In the run up to the last general election, the Liberal Democrats, especially Nick Clegg, made a lot of noise about freedom. Guess what? That's all it was, noise.
According to the mailing (citations have been removed):
The “Snoopers’ Charter”: the Communications Data Bill is about to be published by the government.
When the coalition was elected, they promised that:
“We will end the storage of internet and email records without good reason”
Nick Clegg added:
"We won't hold your internet and email records when there is just no reason to do so."
Now, the government is saying that companies like Facebook and Google must keep your email and messaging records for 12 months, whether or not you are under suspicion: and that the records (not the content) must be handed over on the say-so of a police officer.
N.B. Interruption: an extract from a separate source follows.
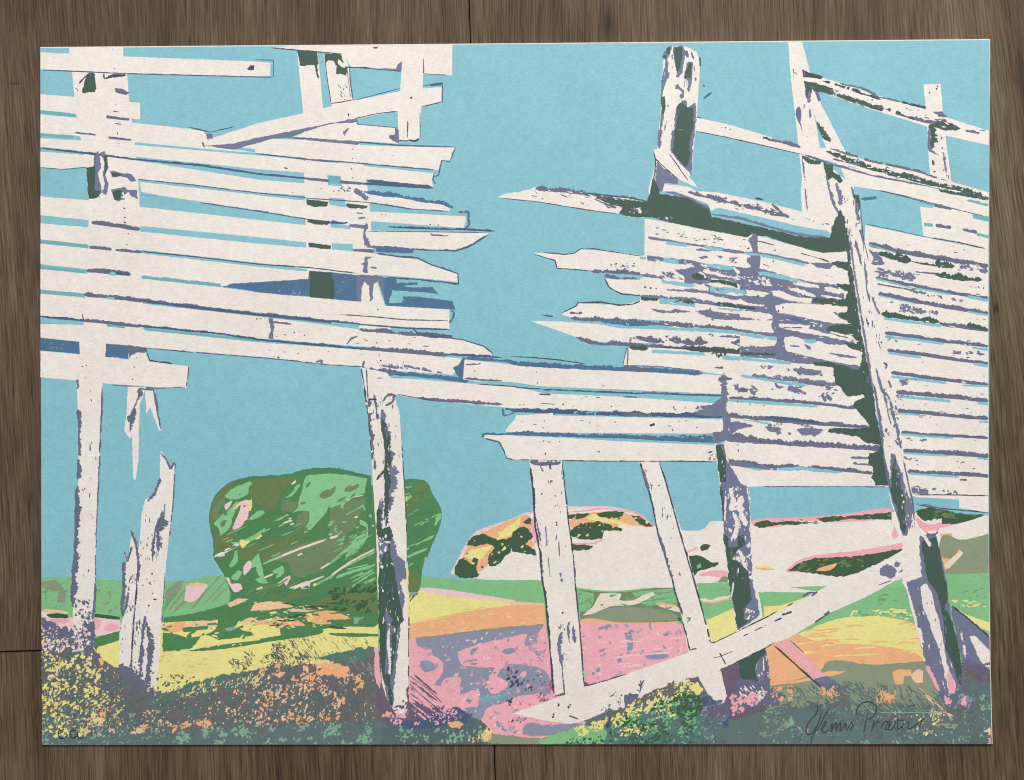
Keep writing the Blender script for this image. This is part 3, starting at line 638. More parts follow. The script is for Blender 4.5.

The government are asking for powers to intercept and collect information about who you talk to online by snooping on your Internet traffic, in case companies based outside the UK don’t agree to hand over your information.
That makes us all a suspect. Instead of being under surveillance when there is evidence of wrongdoing, you will be under suspicion by default.
The government says this is nothing new. That is true: they pushed European “Data Retention” laws that are being rejected in many EU countries and challenged in the European Court of Justice as an abuse of our privacy rights.
Ever seen a prison, or visited one, or worse still, been locked up in one? Prisons are some of the most secure places on Earth. One of the things that makes them so secure is that everything is monitored, including mail and telephone calls. If you don't want to be and feel quite so secure, the time to act is now, because there are plans afoot to turn Britain into an open prison. Open for the moment.
Sadly it is not a new idea, it is older than the mythical Grand Conspiracy, and every year, every day it seems, it has new adherents as the people we elect and the people who staff the corridors of power come up with more and more ways to make work for themselves at our expense, all in the name of protecting us.
Before World War II, it was protecting us from the red menace, during the War it was protecting us from the Nazi menace, then during the Cold War it was the reds again; now that capitalism has won the Cold War, Russia has gone capitalist and even China is going capitalist, there is a new war to fight, the war on terror. Oh, and let's not forget those wicked child pornographers.
The main problem though is terror. Will the exception of 9/11 - spectacular and terrible in equal measure, most of the Islamist terror attacks, and in the British Isles, dissident Irish Republican terrorist attacks, have been bargain basement jobs involving no high technology. Sure, terrorists use e-mail, but what do they say when they communicate with each other?
Hi geeze,
See you at Luton Thursday morning, then we can catch that train as planned, plant those bombs on the London Underground, kill a few dozen heathens, and book our places in Paradise.
Probably not.
A recent article about this problem can be found here. Some information about the work of the Open Rights Group can be found here.
If you think we can trust the government, or even the police, ask Pamela Somerville, the family of Mark Duggan, or the family of Kelly Thomas.